Pottstown Mercury Guest Editorial by Craig Williams: "ANWR Drilling Makes Sense for Energy Needs"

Op-Ed

Date: Aug. 14, 2008


Pottstown Mercury Guest Editorial by Craig Williams: "ANWR drilling makes sense for energy needs"

With gas prices at as much as $4 per gallon local residents are feeling the impact in other aspects of our daily lives. As a result of high gas prices, the cost of food and other consumer goods is more expensive, police and fire stations are cutting back on patrols and volunteers, and schools are decreasing the areas where they will provide busing this fall. Everything in our daily lives is tied to energy.

Increasing our domestic oil production, specifically in the Arctic tundra of Alaska will help address the current energy crisis. I recently traveled to the Arctic National Wildlife Refuge to determine first-hand if we could responsibly drill for oil and natural gas in a limited area of the refuge. I came away from my experience firmly convinced that we should begin exploration of the coastal plain of ANWR immediately.

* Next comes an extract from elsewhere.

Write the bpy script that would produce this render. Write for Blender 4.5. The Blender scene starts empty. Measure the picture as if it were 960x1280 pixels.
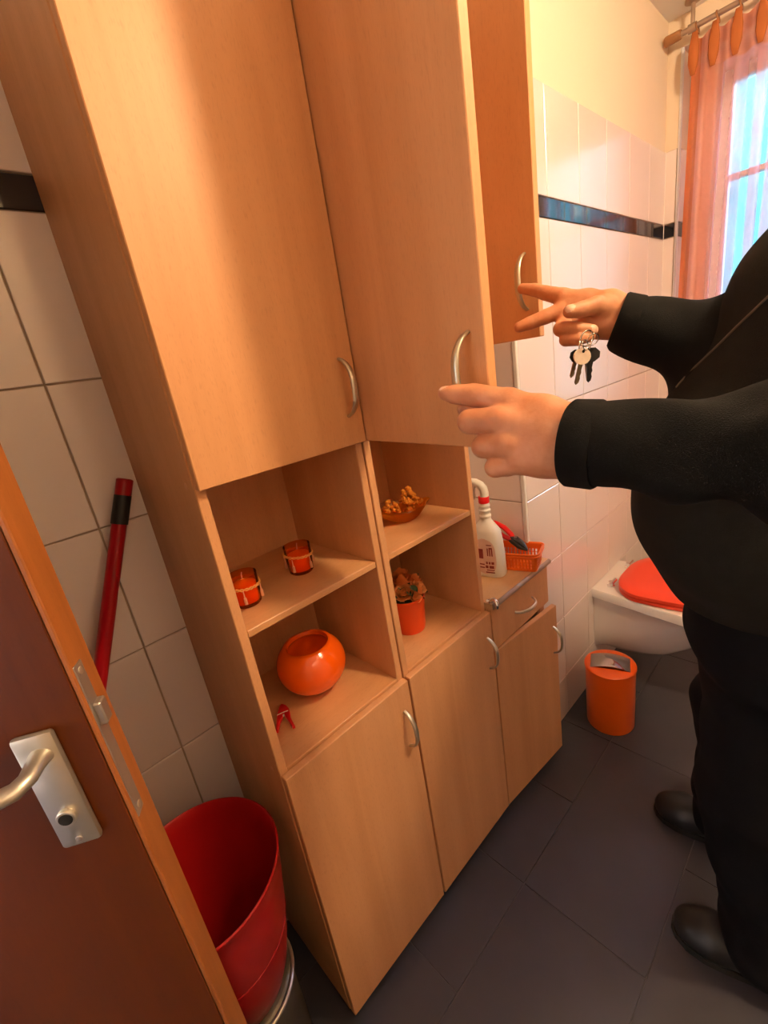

We send $700 billion each year to foreign countries for oil. Those countries, many of which are openly hostile to our democratic way of life, provide 67 percent of our oil needs and have enormous control over our economy. Taking immediate control of our own energy needs is a matter of national and economic security. We need to reduce — and eventually eliminate — our dependence on foreign oil as we bridge our way to the next generation of renewable energy. Drilling in ANWR will not fix our current energy crisis, but it will help.

During my trip, we flew the entire length of ANWR and large portions of the reserve are truly beautiful with rolling mountains, rivers, and fields of wild flowers. But the area proposed for drilling is on the other side of the Brooks Mountain Range. It is a flat and barren tundra. There are no trees and I saw no teeming wildlife. And this was summer. Winter on the North Slope lasts 8-9 months when the coastal plain is covered in ice and snow and temperatures reach 30 degrees below zero.

I spoke with community leaders in the small Eskimo village of Kaktovik — located within ANWR itself. Those leaders overwhelmingly support drilling in ANWR. This is a subsistence community that lives off of the land and they insist that any drilling on their tundra must be done responsibly. They believe that it can.

I also compared the 1970s oil technology in Prudhoe Bay to some of the latest technology at a facility called Alpine. The footprint of the facilities has shrunk dramatically. A drilling site that once required as much as 140 acres can now be compressed into as little as 5 acres. Today's facilities are also largely self-sustained, requiring no permanent supply roads across the vast tundra. This new technology, including the drastically compressed footprint, would be used in ANWR. The local natives insist on it, and it is the right thing to do.

In Barrow, Alaska, I spoke with officials from North Slope Borough. All were overwhelmingly in favor of responsible drilling in ANWR. They also derided the Democrats' "use it or lose it" stance. They noted that although the National Petroleum Reserve Alaska has recoverable oil, companies are unable to drill there because environmentalists have kept the leases locked up in litigation for the past 10 years. They also pointed out it would require a 250 mile pipeline to reach the Trans-Alaska Pipeline and that the Army Corps of Engineers will not permit the companies to build a pipeline over a major river. In addition, the Bureau of Land Management will not issue the construction permits to begin drilling. They correctly saw "use it or lose it" as a political charade designed to deflect attention from the inaction by Congress on this issue.

ANWR is not the answer to our energy needs, but it is the best first step. The area being proposed for drilling makes up less than one half of one percent of the coastal plain of ANWR — an area that is a barren, frozen tundra 8 to 9 months of the year. Modern technology will also allow us to reduce the size of any new drilling operation and minimize impacts on the environment. In addition, I heard from local leaders who overwhelmingly support drilling in ANWR — and these are people who live there and know the terrain better than any Pennsylvanian could ever hope to.

We can recover critical oil and natural gas from ANWR in well under the 10 years that Democrats tell us it will take. Now we have to convince the Democrats in Congress ... or vote them out. They are the only thing standing between us and economic relief and independence. It is time to take control of our own country. Our future security demands it.

Craig Williams is the Republican candidate for the 7th Congressional District of Pennsylvania, which includes parts of Delaware, Chester and Montgomery counties. He is a former federal prosecutor, Marine combat veteran, and former active duty Deputy Legal Counsel to the Chairman of the Joint Chiefs of Staff.